A stupidly simple declaration is: If you hire mediocre people, you will have a mediocre company. If you hire exceptional people & motivate them through a compelling ideological intuition, you will create an exceptional company.
But what are some general principles to look for in assembling an early team?
- They must hold deep ideological convictions. The early people you bring into any impactful organization must be highly disagreeable people with deeply held beliefs constructed from first principles. These individuals must be idiosyncratic in some way. Someone who is instinctively iconoclastic, someone who defaults to challenging norms expectations. These people have generally gone through a set of experiences, or are of a particularly neurological disposition to opt-out of mimetic trivialities. What makes this person is besides the point, but what is important here is that they clearly defy convention in some astute way. The way to look for this is by certainly doing the disagreeable truth test popularized by Thiel, but there are many other ways you can tease this instinct out by asking your prospective hire for a pithy, headliner response on the spot. A paradox to bring up is are they disagreeable but can they collaborate with others? This dialectic is critical.
- Intellectual curiosity: This can typically be teased out by hearing them speak about their interests. The quality of their mind will shine through when they have a blank canvas to authentically express them. Will they critique Foucault, talk to you about the beauty of Ingmar Bergman Films, Reactionary movements, share their fascination with Quantum Vacuum Fluctuations, Building an Automated Tarot Machine in 24 hours using Raspberry Pi? How authentically interesting are they? Do they speak with a passion for their craft void of performativity? Do they seem like the kind of person who you see actually interested in the thing they tell you they are interested in? If the person resonates with anything reminiscent of the above, then
- High Discernability: Intellectual Curiosity is necessary but not sufficient, not for a great hire in a mission drive company at least. This might be read as paradoxical, but you must look for someone that is open-minded enough to embrace new ideas, but discernible enough to eliminate perhaps many compelling ideas & focus on what is the most important. The Jobism "Innovation is saying no to 1000 things" encapsulates this idea. A person must simultaneously be hyper-curious, but have the internal judgment to identify what is the most important thing to be thinking about or doing in any given period of time. In a startup, this dialectic is the most important in a situation with finite time, people, resources & a ticking clock to pursue greatness.
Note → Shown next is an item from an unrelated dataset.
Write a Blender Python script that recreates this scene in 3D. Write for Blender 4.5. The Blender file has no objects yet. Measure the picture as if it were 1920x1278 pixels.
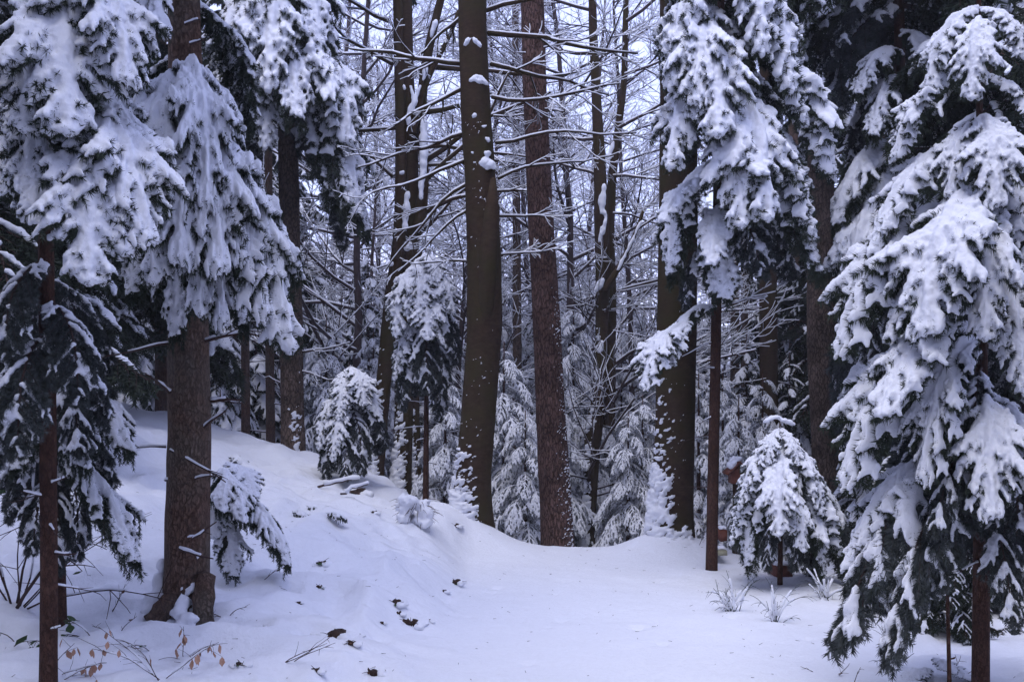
import bpy, math, random
import numpy as np
from mathutils import Vector, Matrix

# ------------------------------------------------------------------ camera, sky, sun, exposure
S = bpy.context.scene
col = S.collection
FPX, CX, HY, EYE = 1867.0, 960.0, 720.0, 1.6
cam_d = bpy.data.cameras.new('camera')
cam_d.sensor_width = 36.0
cam_d.lens = 36.0 * FPX / 1920.0
cam_d.shift_y = (HY - 639.0) / 1920.0
cam_d.clip_start, cam_d.clip_end = 0.05, 1000.0
cam = bpy.data.objects.new('camera', cam_d)
cam.location = (0, 0, EYE)
cam.rotation_euler = (math.radians(90), 0, 0)
col.objects.link(cam)
S.camera = cam

SUN_EL, SUN_ROT = 66.0, 200.0
world = bpy.data.worlds.new('World')
S.world = world
world.use_nodes = True
nt = world.node_tree
nt.nodes.clear()
w_out = nt.nodes.new('ShaderNodeOutputWorld')
w_bg = nt.nodes.new('ShaderNodeBackground')
w_sky = nt.nodes.new('ShaderNodeTexSky')
w_sky.sky_type = 'NISHITA'
w_sky.sun_disc = False
w_sky.sun_elevation = math.radians(SUN_EL)
w_sky.sun_rotation = math.radians(SUN_ROT)
w_sky.air_density, w_sky.dust_density, w_sky.ozone_density = 1.0, 2.0, 2.0
w_mix = nt.nodes.new('ShaderNodeMix')          # thin even cloud: the clear sky veiled by an even grey-lavender layer
w_mix.data_type = 'RGBA'
w_mix.inputs[0].default_value = 0.72
w_mix.inputs[7].default_value = (7.3, 8.2, 14.2, 1)
nt.links.new(w_sky.outputs[0], w_mix.inputs[6])
nt.links.new(w_mix.outputs[2], w_bg.inputs['Color'])
w_bg.inputs['Strength'].default_value = 0.10
nt.links.new(w_bg.outputs[0], w_out.inputs['Surface'])

sun_d = bpy.data.lights.new('sun', 'SUN')
sun_d.energy = 1.0
sun_d.angle = math.radians(40)
sun_d.color = (1.0, 0.98, 0.95)
sun = bpy.data.objects.new('sun', sun_d)
# the sky's sun_rotation turns clockwise from +Y
sa, se = math.radians(SUN_ROT), math.radians(SUN_EL)
to_sun = Vector((math.sin(sa) * math.cos(se), math.cos(sa) * math.cos(se), math.sin(se)))
sun.rotation_euler = to_sun.to_track_quat('Z', 'Y').to_euler()
sun.location = (0, -5, 30)
col.objects.link(sun)

S.view_settings.view_transform = 'Standard'
S.view_settings.look = 'None'
S.view_settings.gamma = 1.0
S.view_settings.use_curve_mapping = False
S.view_settings.exposure = 0.78
S.render.engine = 'CYCLES'
S.cycles.max_bounces = 6
S.cycles.diffuse_bounces = 4
S.cycles.glossy_bounces = 1
S.cycles.volume_bounces = 1
S.cycles.transparent_max_bounces = 4
S.cycles.use_denoising = True
S.cycles.use_adaptive_sampling = True

R = random.Random(7)
NR = np.random.default_rng(7)


# ------------------------------------------------------------------ noise
def _hash(ix, iy, iz):
    h = (ix * 374761393 + iy * 668265263 + iz * 2147483647 * 3 + 1013904223) & 0xFFFFFFFF
    h = ((h ^ (h >> 13)) * 1274126177) & 0xFFFFFFFF
    h = (h ^ (h >> 16)) & 0xFFFFFFFF
    return h / 4294967295.0 * 2 - 1


def vnoise(p):
    p = np.asarray(p, float)
    i = np.floor(p).astype(np.int64)
    f = p - i
    f = f * f * (3 - 2 * f)
    out = 0
    for dx in (0, 1):
        wx = f[..., 0] if dx else 1 - f[..., 0]
        for dy in (0, 1):
            wy = f[..., 1] if dy else 1 - f[..., 1]
            for dz in (0, 1):
                wz = f[..., 2] if dz else 1 - f[..., 2]
                out = out + wx * wy * wz * _hash(i[..., 0] + dx, i[..., 1] + dy, i[..., 2] + dz)
    return out


def fbm(p, o=3):
    p = np.asarray(p, float)
    a, s, out = 1.0, 1.0, 0
    for k in range(o):
        out = out + a * vnoise(p * s + 17.3 * k)
        a *= 0.5
        s *= 2.03
    return out


def sstep(a, b, x):
    t = np.clip((x - a) / (b - a), 0, 1)
    return t * t * (3 - 2 * t)


# ------------------------------------------------------------------ materials
def new_mat(name):
    m = bpy.data.materials.new(name)
    m.use_nodes = True
    n = m.node_tree
    b = n.nodes['Principled BSDF']
    return m, n, b


def noise_node(n, scale, detail=4, rough=0.6, vec=None, stretch=None):
    t = n.nodes.new('ShaderNodeTexNoise')
    t.inputs['Scale'].default_value = scale
    t.inputs['Detail'].default_value = detail
    t.inputs['Roughness'].default_value = rough
    tc = n.nodes.new('ShaderNodeTexCoord')
    src = tc.outputs['Object']
    if stretch:
        mp = n.nodes.new('ShaderNodeMapping')
        mp.inputs['Scale'].default_value = stretch
        n.links.new(src, mp.inputs['Vector'])
        src = mp.outputs[0]
    n.links.new(src, t.inputs['Vector'])
    return t


def ramp(n, fac, stops):
    r = n.nodes.new('ShaderNodeValToRGB')
    els = r.color_ramp.elements
    while len(els) < len(stops):
        els.new(0.5)
    for e, (p, c) in zip(els, stops):
        e.position = p
        e.color = (*c, 1)
    n.links.new(fac, r.inputs[0])
    return r


def bump(n, b, h, strength, dist):
    bp = n.nodes.new('ShaderNodeBump')
    bp.inputs['Strength'].default_value = strength
    bp.inputs['Distance'].default_value = dist
    n.links.new(h, bp.inputs['Height'])
    n.links.new(bp.outputs[0], b.inputs['Normal'])


def snow_mat(name, c, bscale, bdist):
    m, n, b = new_mat(name)
    t = noise_node(n, bscale, 5, 0.65)
    r = ramp(n, t.outputs['Fac'], [(0.3, tuple(v * 0.95 for v in c)), (0.7, c)])
    n.links.new(r.outputs[0], b.inputs['Base Color'])
    b.inputs['Roughness'].default_value = 0.75
    b.inputs['Specular IOR Level'].default_value = 0.15
    bump(n, b, t.outputs['Fac'], 0.5, bdist)
    return m


def bark_mat(name, dark, light, stretch, bdist, moss=None, patch=2.2, crack=0.45):
    m, n, b = new_mat(name)
    t = noise_node(n, 1.0, 6, 0.65, stretch=stretch)
    v = n.nodes.new('ShaderNodeTexVoronoi')
    v.feature = 'DISTANCE_TO_EDGE'
    v.inputs['Scale'].default_value = 1.0
    mp = n.nodes.new('ShaderNodeMapping')
    mp.inputs['Scale'].default_value = tuple(s * 0.9 for s in stretch)
    tc = n.nodes.new('ShaderNodeTexCoord')
    warp = n.nodes.new('ShaderNodeMix')
    warp.data_type = 'VECTOR'
    warp.inputs[0].default_value = 0.06
    n.links.new(tc.outputs['Object'], warp.inputs[4])
    n.links.new(t.outputs['Color'], warp.inputs[5])
    n.links.new(warp.outputs[1], mp.inputs['Vector'])
    n.links.new(mp.outputs[0], v.inputs['Vector'])
    r = ramp(n, t.outputs['Fac'], [(0.28, dark), (0.75, light)])
    big = noise_node(n, patch, 3, 0.6)
    col2 = moss if moss else tuple(0.55 * d + 0.1 * l for d, l in zip(dark, light))
    mx = n.nodes.new('ShaderNodeMix')
    mx.data_type = 'RGBA'
    rr = ramp(n, big.outputs['Fac'], [(0.42, (0, 0, 0)), (0.68, (1, 1, 1))])
    n.links.new(rr.outputs[0], mx.inputs[0])
    n.links.new(r.outputs[0], mx.inputs[6])
    mx.inputs[7].default_value = (*col2, 1)
    ve = ramp(n, v.outputs['Distance'], [(0.0, (crack, crack, crack)), (0.12, (1, 1, 1))])
    mul = n.nodes.new('ShaderNodeMix')
    mul.data_type = 'RGBA'
    mul.blend_type = 'MULTIPLY'
    mul.inputs[0].default_value = 1.0
    n.links.new(mx.outputs[2], mul.inputs[6])
    n.links.new(ve.outputs[0], mul.inputs[7])
    n.links.new(mul.outputs[2], b.inputs['Base Color'])
    b.inputs['Roughness'].default_value = 0.9
    b.inputs['Specular IOR Level'].default_value = 0.15
    ad = n.nodes.new('ShaderNodeMath')
    ad.operation = 'ADD'
    n.links.new(t.outputs['Fac'], ad.inputs[0])
    n.links.new(ve.outputs[0], ad.inputs[1])
    bump(n, b, ad.outputs[0], 1.0, bdist)
    return m


def plain_mat(name, a, c, scale=30, rough=0.8):
    m, n, b = new_mat(name)
    t = noise_node(n, scale, 3)
    r = ramp(n, t.outputs['Fac'], [(0.3, a), (0.7, c)])
    n.links.new(r.outputs[0], b.inputs['Base Color'])
    b.inputs['Roughness'].default_value = rough
    b.inputs['Specular IOR Level'].default_value = 0.2
    return m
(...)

- Agency, Ambition, Action: Fuck it, we just did an alliteration. These are more obviously logistical things but they get overlooked and are actually very important knobs to tune in addition to everything else. Pardon my French in this section, but can this person actually get shit done? Do they have a propensity to produce. Coinbase CEO Brian Armstrong has a one liner I really like: "Action Produces Information". When in doubt, just do something & get a signal and iterate accordingly. When doing a startup you must absolutely have to reconcile your grand ambitions with the cold, stark operational reality of running a living, breathing startup. This is different from a mindless utility optimizer, but also different from an ivory tower arm chair academic who sits around indefinitely caught up in the weight of his ideas with no actual grounding in the temporal reality. A virtuous man creates a self reinforcing mechanism blending theory & practice. Augustine's City of God & City of Man. You must understand your pursuit is grand, but you must be grounded in temporality. In starting a startup you must simultaneously think on a grand, visionary scale - but also be grounded in a stark operational reality in which nothing happens, if nothing fucking happens.1 So you must see if this person can actually do the thing. Yes they can talk. Yes, they are brilliant and have ideas. But the strongest determining factor to index on is if they can create a translation layer to relentlessly execute their ideas against reality. Can they write the manifesto, then ship the prototype? The world will increasingly favor the "thinker-doer", so ensure that you can get people that don't just think, but do and vice versa. Give them a project for a week, have them turn it around with an artifact and justify their intuition.
- Can They Keep on Keeping On?: Quick one but obvious thing I wanted to mention, can they move past failure and fuck ups? Do they learn from mistakes, and have the resilience to move past rejection and/or discouragement? This is courage, and I think it can be cultivated. Immigrants who come to the US are predisposed to having lots of courage from existential and/or familial pressures. It is survival for most. This helps. But if they are wealthy, or are in their early 20s and have worked hard in their life to get into college and the hardest thing they had to overcome was "preparing for a difficult exam" in school, then oh boy they are going to get a sobering taste of the real world when they embark on the startup journey. But per our previous point, action produces information, so…
- A note on Credentials: Lots of people still treat an elite degree as a strong signal of an exceptional mind. It isn't, at least not for the specific thing I care about, which is independent, first-principles thinking. Here's the simple reason. A signal is useful only when it separates the people you want from the people you don't. And an Ivy+ degree fails that test, because both groups have it. Yes, plenty of original thinkers went to elite schools, but so did a vastly larger number of brilliant conformists, the people who spent eighteen years perfectly optimizing for exactly what gatekeepers wanted. When a trait is common in both the group you want and the group you don't, spotting it tells you almost nothing.
I think that more or less concludes it. If anything comes up I will add it but this covers everything top of mind that I deem to be most important in doing this.
If you follow these hiring guidelines, in the words of Naval Ravikant, "Relax, victory is assured"...
Thanks,
Max Ruskowski
1 Striking a balance is key and my unique swing to this is I would recommend lots more people try to incorporate a meditative practice in their day and/or sensory deprivation. Giving your mind a place to think, to reflect, to process is key for a decision maker. If you are running a huge company, your decision impacts many people & arguably the course of civilization. Steve Jobs would famously go on walks daily. You don't want to be a utility optimizing-Zombie.